The influence of these archaeological discoveries on the decorative arts is exemplified by the faithful reconstruction of objects copied from wall paintings or extant antiquities. For example, an armchair formerly in the Carlton Hobbs collection was reproduced from a watercolor in the series Le Description de l’Egypte by the French artist André Dutertre, which he copied from a wall painting in the tomb of Ramses III. While many designers, such as Thomas Hope in England and Percier and Fontaine in France, used ancient models to create stylized interpretations, the present stools, like the Ramses throne, are set apart for their archaeological accuracy in design and construction.

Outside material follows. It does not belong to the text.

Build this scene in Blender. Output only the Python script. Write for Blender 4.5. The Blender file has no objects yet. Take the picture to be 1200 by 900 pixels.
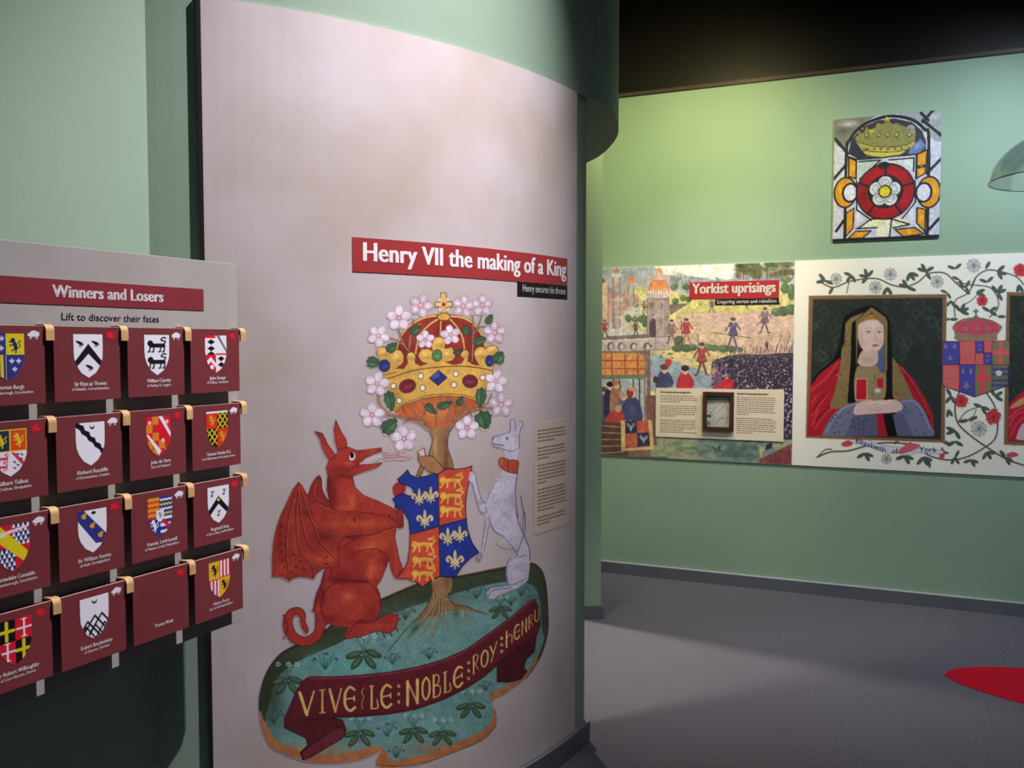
import bpy, bmesh, math, random
import numpy as np
from math import sin, cos, pi, radians, atan2, sqrt
from mathutils import Vector, Matrix
random.seed(7)
C = bpy.context.scene.collection
scn = bpy.context.scene

# ------------------------------------------------------------------ camera
EYE = 1.55; PITCH = radians(2.75); FPX = 1000.0
cam = bpy.data.cameras.new('camera'); cam.sensor_fit = 'HORIZONTAL'; cam.sensor_width = 36
cam.lens = 36 * FPX / 1200; cam.clip_start = .05
co = bpy.data.objects.new('camera', cam); C.objects.link(co)
co.location = (0, 0, EYE); co.rotation_euler = (pi / 2 - PITCH, 0, 0)
scn.camera = co

# ------------------------------------------------------------------ world, lamps, exposure
w = bpy.data.worlds.new('world'); scn.world = w; w.use_nodes = True
w.node_tree.nodes['Background'].inputs[0].default_value = (.62, .68, .85, 1)
w.node_tree.nodes['Background'].inputs[1].default_value = .045
scn.view_settings.view_transform = 'Standard'; scn.view_settings.look = 'None'
scn.view_settings.gamma = 1; scn.view_settings.exposure = 0.0
try: scn.view_settings.use_curve_mapping = False
except Exception: pass

def lamp(name, kind, loc, target, power, col, size=.05, sy=None, angle=60, blend=.5):
    l = bpy.data.lights.new(name, kind); l.energy = power; l.color = col
    if kind == 'AREA':
        l.shape = 'RECTANGLE'; l.size = size; l.size_y = sy or size
    else: l.shadow_soft_size = size
    if kind == 'SPOT': l.spot_size = radians(angle); l.spot_blend = blend
    o = bpy.data.objects.new(name, l); C.objects.link(o); o.location = loc
    o.rotation_euler = (Vector(target) - Vector(loc)).to_track_quat('-Z', 'Y').to_euler()
    return o
lamp('key_spot', 'SPOT', (1.40, 2.00, 5.10), (-.60, 2.35, 1.50), 1400, (1, .92, .98), .03, angle=38, blend=1)
lamp('mural_fill_spot', 'SPOT', (.9, .6, 3.6), (.0, 2.9, 1.8), 22, (1, .92, .95), .25, angle=50, blend=1)
lamp('warm_wall_spot', 'SPOT', (.95, 4.35, 3.12), (1.06, 5.45, 2.25), 92, (1, .88, .42), .03, angle=150, blend=1)
lamp('cool_wall_spot', 'SPOT', (2.60, 3.65, 3.14), (2.30, 5.1, 1.3), 125, (.76, .88, 1), .05, angle=140, blend=1)
lamp('wall_fill_spot', 'SPOT', (2.3, .8, 2.9), (1.95, 5.2, .35), 150, (.84, .92, 1), .35, angle=46, blend=1)  # added fill that brightens the lower back wall
lamp('panel_spot', 'SPOT', (1.2, 3.3, 3.6), (1.15, 5.5, 1.35), 200, (1, .84, .76), .05, angle=44, blend=1)
lamp('drum_room_spot', 'SPOT', (-.45, 3.06, 2.38), (1.1, 3.9, 0), 150, (1, .90, .78), .07, angle=56, blend=1)
lamp('drum_room_spot', 'SPOT', (-.30, 5.16, 2.38), (1.0, 4.1, 0), 250, (1, .90, .78), .07, angle=64, blend=1)
lamp('floor_fill_spot', 'SPOT', (1.75, 3.5, 3.8), (1.95, 3.8, 0), 22, (.74, .80, 1), .3, angle=90, blend=1)  # added fill over the floor, its bounce lifts the room

# ------------------------------------------------------------------ materials
def lin(c):
    return [(v / 255 / 12.92 if v / 255 <= .04045 else ((v / 255 + .055) / 1.055) ** 2.4) for v in c[:3]]
MATS = {}
def mat(name, col, rough=.6, col2=None, scale=8, detail=3, bump=0, bscale=200, metal=0, spec=.3, stretch=None):
    if name in MATS: return MATS[name]
    m = bpy.data.materials.new(name); m.use_nodes = True; nt = m.node_tree; b = nt.nodes['Principled BSDF']
    b.inputs['Roughness'].default_value = rough; b.inputs['Metallic'].default_value = metal
    b.inputs['Specular IOR Level'].default_value = spec
    tc = nt.nodes.new('ShaderNodeTexCoord')
    src = tc.outputs['Object']
    if stretch:
        mp = nt.nodes.new('ShaderNodeMapping'); mp.inputs['Scale'].default_value = stretch
        nt.links.new(src, mp.inputs[0]); src = mp.outputs[0]
    n = nt.nodes.new('ShaderNodeTexNoise'); n.inputs['Scale'].default_value = scale; n.inputs['Detail'].default_value = detail
    nt.links.new(src, n.inputs['Vector'])
    r = nt.nodes.new('ShaderNodeValToRGB')
    r.color_ramp.elements[0].position = .3; r.color_ramp.elements[1].position = .7
    r.color_ramp.elements[0].color = (*lin(col), 1)
    r.color_ramp.elements[1].color = (*lin(col2 or [min(255, v * 1.04) for v in col]), 1)
    nt.links.new(n.outputs['Fac'], r.inputs[0]); nt.links.new(r.outputs[0], b.inputs['Base Color'])
    if bump:
        n2 = nt.nodes.new('ShaderNodeTexNoise'); n2.inputs['Scale'].default_value = bscale; n2.inputs['Detail'].default_value = 2
        nt.links.new(src, n2.inputs['Vector'])
        bp = nt.nodes.new('ShaderNodeBump'); bp.inputs['Strength'].default_value = bump; bp.inputs['Distance'].default_value = .01
        nt.links.new(n2.outputs['Fac'], bp.inputs['Height']); nt.links.new(bp.outputs[0], b.inputs['Normal'])
    MATS[name] = m; m['ramp'] = r.name
    return m
def print_mat(name, base, rough=.45):
    """a print: the colours come from the mesh's colour attribute, laid over the procedural ground of its panel"""
    m = base.copy(); m.name = name; nt = m.node_tree; b = nt.nodes['Principled BSDF']; r = nt.nodes[base['ramp']]
    a = nt.nodes.new('ShaderNodeAttribute'); a.attribute_name = 'print'
    mx = nt.nodes.new('ShaderNodeMix'); mx.data_type = 'RGBA'
    nt.links.new(a.outputs['Alpha'], mx.inputs['Factor']); nt.links.new(r.outputs[0], mx.inputs['A'])
    nt.links.new(a.outputs['Color'], mx.inputs['B']); nt.links.new(mx.outputs['Result'], b.inputs['Base Color'])
    b.inputs['Roughness'].default_value = rough
    return m
GREEN = mat('sage_wall_paint', (138, 163, 142), .62, (142, 167, 146), 3, bump=.04, bscale=120)
PARCH = mat('parchment_print', (190, 178, 168), .45, (210, 202, 205), 3.2, 7)
MURAL_PRINT = print_mat('mural_print', PARCH)
CREAM = mat('cream_print', (236, 231, 222), .45, (240, 236, 228), 4)
CREAM_PRINT = print_mat('portrait_print', CREAM)
GREY = mat('grey_board_paint', (154, 151, 146), .5, (162, 159, 155), 6)
MAROON = mat('maroon_flap', (112, 50, 54), .42, (118, 54, 58), 5)
MAROON_PRINT = print_mat('flap_print', MAROON)
MAROON_EDGE = mat('flap_edge', (176, 140, 132), .5)
TITLE_RED = mat('title_red', (164, 44, 50), .42, (168, 46, 52), 4)
TITLE_MAROON = mat('title_maroon', (124, 44, 52), .42, (128, 48, 56), 4)
BLACK = mat('black_print', (28, 26, 26), .5)
WHITE = mat('white_lettering', (240, 238, 238), .5)
DARKTXT = mat('dark_lettering', (45, 42, 42), .6)
BROWNTXT = mat('grey_brown_lettering', (146, 128, 112), .6)
TEXTCREAM = mat('text_panel_cream', (222, 208, 188), .5, (226, 212, 194), 5)
WOOD = mat('beech_wood', (206, 170, 122), .5, (190, 150, 102), 30, 4, bump=.1, stretch=(1, 1, .15))
CARPET = mat('grey_carpet', (52, 50, 60), .95, (134, 130, 142), 260, 2, bump=0, bscale=300, spec=.05)
_r = CARPET.node_tree.nodes[CARPET['ramp']].color_ramp.elements; _r[0].position = .44; _r[1].position = .57
REDCARPET = mat('red_carpet', (214, 22, 46), .95, (236, 40, 62), 170, 4, bump=.8, bscale=380, spec=.05)
SKIRT = mat('grey_skirting', (92, 94, 104), .45, (98, 100, 110), 6)
SKIRTTOP = mat('skirting_edge', (190, 190, 200), .4)
BLACKPAINT = mat('black_ceiling_paint', (16, 13, 13), .45, (20, 16, 16), 3, spec=.3)
DARKWOOD = mat('dark_brown_frame', (74, 46, 38), .45, (60, 36, 30), 30, 4)
STEEL = mat('brushed_steel', (150, 150, 150), .35, metal=1)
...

These beautifully drawn stools differ from early 19th century ‘retour d’Egypte’ examples, which often fail to evoke the ancient atmosphere of an item of furniture or objects. Similarly, those items produced in the 1920s by Liberty & Co. inspired by the ‘”King Tut” excavation have a stylized slickness, which are even less authentic in appearance. It would appear that the maker of the present stool set out to make a scholarly evocation of an item from the 26th Dynasty, as well as recognizing the genius of the original ancient Egyptian designer who created an object that felt as contemporary at the turn of the last century as it does today.

Footnotes:

  1. Allen, James, and Marsha Hill. “Egypt in the Late Period (ca. 712–332 B.C.).” In Heilbrunn Timeline of Art History. New York: The Metropolitan Museum of Art, 2000–. http://www.metmuseum.org/toah/hd/lapd/hd_lapd.htm (October 2004)
  2. White, Jon M. Everyday Life in Ancient Egypt. Dover Publications, 2012. 100.
  3. Ibid., 102.
  4. Lovgren, Stefan. “Egyptian Lion Mummy Found in Ancient Tomb.” National Geographic. National Geographic Society, 14 Jan. 2004. Web. 01 Feb. 2017.
  5. Curl, James S, and James S. Curl. The Egyptian Revival: Ancient Egypt As the Inspiration for Design Motifs in the West. Abingdon [England: Routledge, 2005. 204.